From Omar on The Wire to Montrose on Lovecraft Country, the actor discusses Black masculinity and why he’s never been afraid of being typecast.

Gabrielle Bruney, Esquire

New York, it’s said, is over, dying or already dead, shortly to sink into the sea. But Michael Kenneth Williams isn’t among the growing ranks of NYC pessimists. What would be the point of moving, anyway? The entire country is in crisis—and if he lived in California, he would have wildfires to contend with. To hear him tell it, there’s reason to be almost hopeful in the face of coast-to-coast to catastrophe.
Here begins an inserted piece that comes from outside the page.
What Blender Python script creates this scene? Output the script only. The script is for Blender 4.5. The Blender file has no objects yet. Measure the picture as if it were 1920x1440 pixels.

There’s nowhere to run, and we can only plant our feet more firmly in the ground we’re standing on. “I go down with this ship,” he says.

To television viewers, the city that Williams is most closely associated with is Baltimore, the setting of The Wire, the show on which he played Omar Little in a performance so beloved that even President Obama name-dropped it. These days, he’s playing a 1950s Chicagoan on HBO’s Lovecraft Country. But his feet are still planted on the sidewalks of his hometown, and even in the midst of all its turmoil, there’s no place the actor would rather be. It’s home to the people that inspire him and helped make him one of TV’s most powerful performers—an actor who, in role after role, plumbs the unexamined depths of Black masculinity.

On Lovecraft Country, the new HBO series based on a novel inspired by the works (and racism) of weird fiction writer H.P. Lovecraft, themes of gender and sexuality take a backseat to the show’s excavation of American racism. But through Williams’s character, Montrose Freeman, the father of the series’s protagonist, Atticus (Jonathan Majors), the series offers a bracing analysis of masculinity. Locked in a cycle of abuse—Montrose is an alcoholic who beat his son, just as he was beaten himself in childhood—Williams’s character could be easy to hate. But the actor has made a specialty of playing men who know both grace and ferocity, qualities he brings to Montrose to moving effect.